MEXICO CITY – Mexican media giant Televisa said Monday it has agreed to buy 30 percent of cell phone carrier Nextel de Mexico for $1.44 billion as part of its plan to offer “quadruple play” — voice, video, Internet and wireless products.
The companies plan to bid together on wireless airwaves in a government auction planned for May, and the investment is subject to winning the auction and Nextel getting the spectrum to broaden its services.
“If the proposal we present in the auction is not successful, then we don’t do the deal,” Alfonso de Angoitia, Televisa’s executive vice president, told reporters on a conference call.
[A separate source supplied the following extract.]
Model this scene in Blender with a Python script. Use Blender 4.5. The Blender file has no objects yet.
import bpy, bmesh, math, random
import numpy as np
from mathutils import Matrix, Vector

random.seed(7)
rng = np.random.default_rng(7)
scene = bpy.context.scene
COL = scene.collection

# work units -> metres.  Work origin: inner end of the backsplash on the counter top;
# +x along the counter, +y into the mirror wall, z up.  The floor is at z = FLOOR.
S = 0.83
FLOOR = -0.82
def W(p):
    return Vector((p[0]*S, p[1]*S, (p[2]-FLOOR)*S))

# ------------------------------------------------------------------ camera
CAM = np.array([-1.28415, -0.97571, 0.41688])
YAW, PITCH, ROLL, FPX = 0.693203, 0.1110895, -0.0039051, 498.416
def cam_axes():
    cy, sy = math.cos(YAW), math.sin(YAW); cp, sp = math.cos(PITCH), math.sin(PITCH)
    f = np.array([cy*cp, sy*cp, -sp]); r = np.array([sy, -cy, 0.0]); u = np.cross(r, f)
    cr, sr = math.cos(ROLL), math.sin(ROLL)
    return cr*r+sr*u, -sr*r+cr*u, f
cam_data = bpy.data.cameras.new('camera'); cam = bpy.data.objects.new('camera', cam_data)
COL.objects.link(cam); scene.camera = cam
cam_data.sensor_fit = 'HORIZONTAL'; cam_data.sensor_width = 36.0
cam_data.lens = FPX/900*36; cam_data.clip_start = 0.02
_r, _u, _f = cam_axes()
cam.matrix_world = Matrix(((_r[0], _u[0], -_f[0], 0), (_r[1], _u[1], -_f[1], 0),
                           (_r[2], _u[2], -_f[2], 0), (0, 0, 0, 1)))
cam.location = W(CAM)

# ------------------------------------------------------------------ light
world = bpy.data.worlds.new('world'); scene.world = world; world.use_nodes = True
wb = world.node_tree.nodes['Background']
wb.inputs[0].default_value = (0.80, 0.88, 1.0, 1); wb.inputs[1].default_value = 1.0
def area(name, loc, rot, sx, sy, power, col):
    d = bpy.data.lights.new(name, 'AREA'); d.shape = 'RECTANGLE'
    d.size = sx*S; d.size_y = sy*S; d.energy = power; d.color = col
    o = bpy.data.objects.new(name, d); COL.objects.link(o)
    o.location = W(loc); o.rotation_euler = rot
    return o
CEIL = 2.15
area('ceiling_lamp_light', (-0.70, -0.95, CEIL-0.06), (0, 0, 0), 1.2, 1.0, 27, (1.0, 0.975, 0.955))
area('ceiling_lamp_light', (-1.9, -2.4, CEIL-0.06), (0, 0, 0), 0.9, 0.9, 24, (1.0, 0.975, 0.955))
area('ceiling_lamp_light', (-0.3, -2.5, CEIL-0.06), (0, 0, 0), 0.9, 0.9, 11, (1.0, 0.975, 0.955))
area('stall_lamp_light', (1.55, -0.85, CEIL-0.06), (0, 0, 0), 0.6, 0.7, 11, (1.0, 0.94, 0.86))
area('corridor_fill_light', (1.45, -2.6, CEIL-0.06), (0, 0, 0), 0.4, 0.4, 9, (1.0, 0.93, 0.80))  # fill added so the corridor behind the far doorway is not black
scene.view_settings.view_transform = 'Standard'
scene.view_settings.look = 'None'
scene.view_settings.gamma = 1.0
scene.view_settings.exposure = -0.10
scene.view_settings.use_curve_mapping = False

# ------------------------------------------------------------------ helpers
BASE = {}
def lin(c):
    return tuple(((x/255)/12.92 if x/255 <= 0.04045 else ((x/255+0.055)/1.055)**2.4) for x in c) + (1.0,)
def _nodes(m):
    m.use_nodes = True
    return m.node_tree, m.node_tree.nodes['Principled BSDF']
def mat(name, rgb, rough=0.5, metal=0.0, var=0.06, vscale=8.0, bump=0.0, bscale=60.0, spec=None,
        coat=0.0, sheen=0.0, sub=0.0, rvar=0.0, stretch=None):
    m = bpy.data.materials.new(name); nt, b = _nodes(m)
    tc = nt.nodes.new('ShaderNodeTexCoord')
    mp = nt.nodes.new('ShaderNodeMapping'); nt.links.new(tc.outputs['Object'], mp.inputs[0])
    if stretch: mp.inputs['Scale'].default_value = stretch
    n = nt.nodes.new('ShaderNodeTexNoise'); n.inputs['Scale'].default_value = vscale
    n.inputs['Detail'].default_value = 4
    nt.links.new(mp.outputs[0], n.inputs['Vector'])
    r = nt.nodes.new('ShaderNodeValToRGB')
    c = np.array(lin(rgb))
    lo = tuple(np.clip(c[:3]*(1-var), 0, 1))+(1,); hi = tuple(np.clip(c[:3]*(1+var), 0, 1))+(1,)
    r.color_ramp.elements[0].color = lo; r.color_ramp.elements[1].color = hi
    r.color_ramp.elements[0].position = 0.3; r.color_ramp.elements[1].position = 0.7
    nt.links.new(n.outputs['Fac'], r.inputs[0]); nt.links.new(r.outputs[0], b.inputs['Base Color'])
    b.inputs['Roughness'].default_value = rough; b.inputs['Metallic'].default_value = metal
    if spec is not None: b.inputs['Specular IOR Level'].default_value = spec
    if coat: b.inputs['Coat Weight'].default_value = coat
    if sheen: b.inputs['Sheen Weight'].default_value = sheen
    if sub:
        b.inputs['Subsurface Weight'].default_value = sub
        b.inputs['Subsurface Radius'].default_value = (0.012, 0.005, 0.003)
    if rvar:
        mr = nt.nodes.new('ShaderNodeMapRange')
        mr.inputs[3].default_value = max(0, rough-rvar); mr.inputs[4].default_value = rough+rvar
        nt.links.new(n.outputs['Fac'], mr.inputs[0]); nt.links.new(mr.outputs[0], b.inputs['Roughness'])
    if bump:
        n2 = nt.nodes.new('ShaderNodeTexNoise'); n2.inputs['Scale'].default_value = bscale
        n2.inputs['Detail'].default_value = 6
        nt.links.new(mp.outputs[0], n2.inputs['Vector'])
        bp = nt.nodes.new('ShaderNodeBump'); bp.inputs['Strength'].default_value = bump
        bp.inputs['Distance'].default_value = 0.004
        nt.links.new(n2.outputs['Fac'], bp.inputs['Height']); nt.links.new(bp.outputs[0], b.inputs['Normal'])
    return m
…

Grupo Televisa S.A., the world’s top producer of Spanish-language television programming, will have the option to buy an additional stake of 7.5 percent, the company said in a statement earlier Monday.
“With this partnership, we are accessing a platform with an experienced management team and a solid track record in the Mexican telecommunications industry,” Televisa Chairman Emilio Azcarraga Jean said in the statement.
Comunicaciones Nextel de Mexico, S.A. de C.V. is the Mexican subsidiary of cell phone provider NII Holdings Inc., which is based in Virginia and also operates in Argentina, Peru, Chile and Brazil. The company reported 5.8 billion wireless subscribers at the end of September.
The deal would give Televisa access to a cell phone market dominated by Telcel, the local unit of America Movil S.A. owned by billionaire Carlos Slim. Televisa already offers Internet, television and telephone landline services through three cable companies.